Having seen this a few days ago in a PlayTen press-release, I decided not to post about it due to a lack of information... but it's been nagging at me, so I will, if only to have We Talked About It First bragging rights. It's Burut CT's forthcoming game The Wall. It's not due until late 2009 - and looking around it's been mentioned since at least 2006, though the only contemporary screenshot is the one at the top of the article - but it still screams of the sort of imaginative, oddball demi-mainstream game we're only really seeing from Eastern-European/Russian development right now.

In short, it seems to be a kind of a first-person revolutionary simulator, like a cross between Syndicate and Rockstar's not-very-good State of Emergency.

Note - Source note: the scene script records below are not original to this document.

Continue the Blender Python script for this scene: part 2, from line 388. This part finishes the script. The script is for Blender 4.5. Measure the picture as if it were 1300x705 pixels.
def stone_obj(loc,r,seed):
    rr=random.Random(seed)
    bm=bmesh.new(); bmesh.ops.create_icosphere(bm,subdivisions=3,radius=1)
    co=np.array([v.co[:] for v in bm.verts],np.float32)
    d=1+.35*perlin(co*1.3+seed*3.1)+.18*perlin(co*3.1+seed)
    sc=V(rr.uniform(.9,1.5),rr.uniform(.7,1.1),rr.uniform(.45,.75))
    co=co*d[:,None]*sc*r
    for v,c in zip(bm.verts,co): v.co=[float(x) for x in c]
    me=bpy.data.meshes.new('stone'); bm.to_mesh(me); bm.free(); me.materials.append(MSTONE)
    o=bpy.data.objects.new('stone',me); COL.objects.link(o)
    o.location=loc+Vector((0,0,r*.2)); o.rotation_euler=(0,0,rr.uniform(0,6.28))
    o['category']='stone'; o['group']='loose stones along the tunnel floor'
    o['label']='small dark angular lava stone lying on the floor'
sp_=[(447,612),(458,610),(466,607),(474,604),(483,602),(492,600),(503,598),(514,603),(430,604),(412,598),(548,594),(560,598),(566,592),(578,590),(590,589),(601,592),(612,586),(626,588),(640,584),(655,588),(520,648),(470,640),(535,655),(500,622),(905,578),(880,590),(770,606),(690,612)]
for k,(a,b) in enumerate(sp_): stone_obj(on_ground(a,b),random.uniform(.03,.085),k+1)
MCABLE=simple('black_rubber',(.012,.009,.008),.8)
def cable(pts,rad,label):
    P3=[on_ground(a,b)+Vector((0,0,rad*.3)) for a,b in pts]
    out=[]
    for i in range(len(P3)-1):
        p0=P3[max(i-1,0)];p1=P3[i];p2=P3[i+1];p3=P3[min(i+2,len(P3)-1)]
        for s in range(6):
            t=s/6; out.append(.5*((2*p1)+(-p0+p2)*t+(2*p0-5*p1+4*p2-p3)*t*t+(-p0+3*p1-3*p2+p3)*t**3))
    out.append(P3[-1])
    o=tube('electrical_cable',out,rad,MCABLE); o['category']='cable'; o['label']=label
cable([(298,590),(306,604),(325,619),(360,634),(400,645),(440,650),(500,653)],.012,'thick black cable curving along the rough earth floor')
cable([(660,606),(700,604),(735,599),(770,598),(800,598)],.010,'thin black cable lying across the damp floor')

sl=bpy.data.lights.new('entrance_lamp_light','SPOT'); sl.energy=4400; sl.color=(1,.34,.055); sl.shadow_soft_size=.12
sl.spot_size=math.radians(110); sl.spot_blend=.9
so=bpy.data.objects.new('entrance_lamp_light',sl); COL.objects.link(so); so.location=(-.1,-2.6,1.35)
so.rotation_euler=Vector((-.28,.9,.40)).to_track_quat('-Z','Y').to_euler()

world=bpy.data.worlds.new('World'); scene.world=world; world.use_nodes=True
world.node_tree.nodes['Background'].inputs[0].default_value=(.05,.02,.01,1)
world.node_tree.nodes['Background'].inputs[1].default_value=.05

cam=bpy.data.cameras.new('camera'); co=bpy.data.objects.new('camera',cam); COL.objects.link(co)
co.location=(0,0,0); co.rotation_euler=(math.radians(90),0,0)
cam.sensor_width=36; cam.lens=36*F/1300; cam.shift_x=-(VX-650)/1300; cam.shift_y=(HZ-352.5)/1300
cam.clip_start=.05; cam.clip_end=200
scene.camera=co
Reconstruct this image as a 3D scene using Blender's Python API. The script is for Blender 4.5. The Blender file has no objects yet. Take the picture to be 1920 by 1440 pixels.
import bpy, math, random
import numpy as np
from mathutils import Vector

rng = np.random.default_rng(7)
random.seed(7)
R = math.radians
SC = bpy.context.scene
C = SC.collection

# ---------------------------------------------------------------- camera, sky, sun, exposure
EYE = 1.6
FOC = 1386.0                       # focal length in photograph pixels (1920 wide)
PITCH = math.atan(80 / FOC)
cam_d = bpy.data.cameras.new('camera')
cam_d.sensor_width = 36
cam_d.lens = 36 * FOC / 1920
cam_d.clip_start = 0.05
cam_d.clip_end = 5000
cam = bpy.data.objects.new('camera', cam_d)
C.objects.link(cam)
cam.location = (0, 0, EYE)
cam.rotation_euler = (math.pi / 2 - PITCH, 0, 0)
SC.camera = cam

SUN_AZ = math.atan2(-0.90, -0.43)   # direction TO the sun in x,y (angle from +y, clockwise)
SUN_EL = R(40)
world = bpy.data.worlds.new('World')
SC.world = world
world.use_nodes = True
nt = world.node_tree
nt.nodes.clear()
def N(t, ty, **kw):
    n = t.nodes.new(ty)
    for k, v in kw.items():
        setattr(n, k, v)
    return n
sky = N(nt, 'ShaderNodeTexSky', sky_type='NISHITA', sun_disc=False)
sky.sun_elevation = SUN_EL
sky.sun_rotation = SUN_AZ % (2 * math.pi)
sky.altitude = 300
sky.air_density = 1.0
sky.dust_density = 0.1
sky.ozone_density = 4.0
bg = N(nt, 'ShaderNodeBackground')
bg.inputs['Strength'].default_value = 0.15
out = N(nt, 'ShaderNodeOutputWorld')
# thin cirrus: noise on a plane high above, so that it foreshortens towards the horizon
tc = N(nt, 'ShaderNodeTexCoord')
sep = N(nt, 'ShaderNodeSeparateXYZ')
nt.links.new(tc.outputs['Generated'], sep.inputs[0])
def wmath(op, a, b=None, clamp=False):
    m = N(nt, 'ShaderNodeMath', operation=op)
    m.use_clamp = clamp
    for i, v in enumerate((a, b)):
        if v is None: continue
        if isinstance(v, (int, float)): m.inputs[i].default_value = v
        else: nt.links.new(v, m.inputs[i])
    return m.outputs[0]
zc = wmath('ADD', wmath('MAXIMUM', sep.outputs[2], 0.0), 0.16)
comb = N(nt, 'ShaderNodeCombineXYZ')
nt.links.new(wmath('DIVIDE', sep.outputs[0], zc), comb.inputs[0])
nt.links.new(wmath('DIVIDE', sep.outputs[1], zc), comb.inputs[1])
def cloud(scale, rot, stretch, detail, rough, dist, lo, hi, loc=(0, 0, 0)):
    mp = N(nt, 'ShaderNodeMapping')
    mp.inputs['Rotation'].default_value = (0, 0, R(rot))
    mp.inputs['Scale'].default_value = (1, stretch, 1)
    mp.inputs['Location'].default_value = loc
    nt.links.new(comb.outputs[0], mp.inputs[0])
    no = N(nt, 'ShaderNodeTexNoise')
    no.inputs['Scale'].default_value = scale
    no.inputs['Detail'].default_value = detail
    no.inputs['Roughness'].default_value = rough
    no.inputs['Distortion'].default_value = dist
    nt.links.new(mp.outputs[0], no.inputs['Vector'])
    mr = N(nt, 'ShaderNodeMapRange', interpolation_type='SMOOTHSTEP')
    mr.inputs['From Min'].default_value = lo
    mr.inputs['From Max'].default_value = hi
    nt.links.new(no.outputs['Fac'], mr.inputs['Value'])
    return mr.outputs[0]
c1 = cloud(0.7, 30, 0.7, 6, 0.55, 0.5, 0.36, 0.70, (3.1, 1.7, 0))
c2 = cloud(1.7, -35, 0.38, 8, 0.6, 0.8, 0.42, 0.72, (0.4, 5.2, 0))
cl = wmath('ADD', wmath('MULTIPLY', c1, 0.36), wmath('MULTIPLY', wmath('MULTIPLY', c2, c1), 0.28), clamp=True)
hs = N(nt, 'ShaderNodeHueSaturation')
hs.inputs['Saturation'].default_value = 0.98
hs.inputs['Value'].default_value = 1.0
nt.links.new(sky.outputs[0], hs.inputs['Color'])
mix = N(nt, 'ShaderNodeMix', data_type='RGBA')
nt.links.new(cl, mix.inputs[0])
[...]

It appears - and you'll note I'm using "appears" a lot, as I'm basing this of a three short paragraph press release - to be an open-world game, in a city undergoing violent revolution provoked by ecological disasters (Which is a tad unfair to the poor old Government, I guess, but hey, any riot's a good riot). You clearly want to get involved in this mass action. And you can, thanks to the key feature of being able to both provoke and control these mobs of people.

(Which is where the whole Syndicate thing comes to mind.)

There's also a little of Mirror's edge - despite being first person, the combat is primarily hand-to-hand based on "authentic martial arts-moves". I'd be fine with a broken bottle and the old glasgow-kiss, admittedly. There's also many of the usual open-world features you'd expect - hijacking of vehicles, public transport, etc. Oh - and the somewhat intriguing mention of using the "global surveillance system". Which you have to hope is something more than just game-developer for "map screen".

It's running on Emergent's Gamebryo engine which you'll best know from Oblivion and Fallout 3.

So yeah. Not due until December 2009. Virtually no details. And yet still... this one certainly has potential. I'll be watching for any information as it develops.